Ao explorar os debates sobre as relações da arquitetura com a sociedade, a forma, a técnica, a nacionalidade, a crítica, o ambiente e as artes plásticas, Xavier apresenta uma amplitude de temas e abordagens que desmascara as acusações de dogmatismo, confortavelmente propostas nos últimos anos por críticos oportunistas. O autor nos leva a perceber que muitas das questões ali colocadas são importantes para pensarmos a situação contemporânea. No seu conjunto, mostram o moderno muito mais como postura propositiva do que como momento histórico superado.

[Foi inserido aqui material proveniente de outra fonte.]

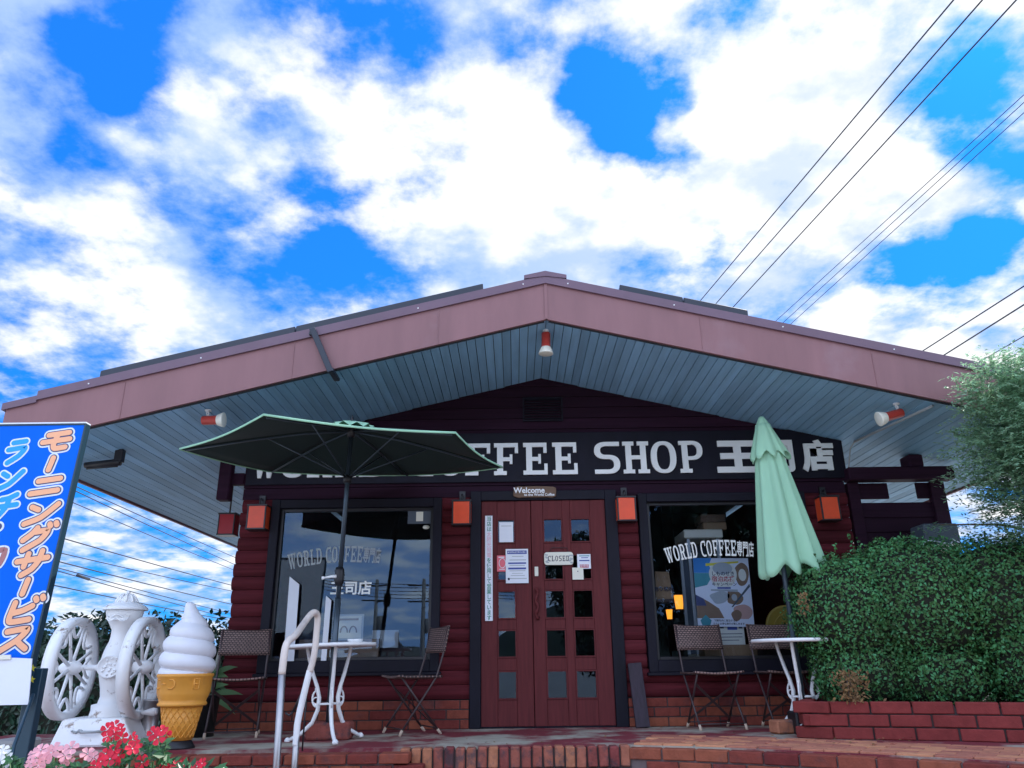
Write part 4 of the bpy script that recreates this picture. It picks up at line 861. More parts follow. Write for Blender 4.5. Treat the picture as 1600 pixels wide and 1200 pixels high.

O autor destaca, na "Nota Introdutória", o seu desconforto com o novo papel do Estado, "agente decisivo na construção desse período aqui retratado -travestido de observador de outros agentes aos quais delegou seu papel histórico". O desenrolar dos últimos anos demonstra que, apesar de imprescindível, a recuperação histórica da riqueza da cultura arquitetônica moderna não basta para a nossa ação contemporânea. A atual ausência de um debate consistente sobre arquitetura acompanha o seu mergulho no reino do marketing imobiliário e a torna, em grande parte, cúmplice da decadência de nossas cidades. Ao lado de outras publicações que recuperam o melhor da produção moderna no Brasil, esse livro é uma importante contribuição para concebermos novos projetos, quem sabe mais bem-sucedidos na construção de um país mais justo.

Renato L.S. Anelli é professor de arquitetura da Escola de Engenharia de São Carlos (USP) e Secretário Municipal de Obras, Transportes e Serviços Públicos de São Carlos.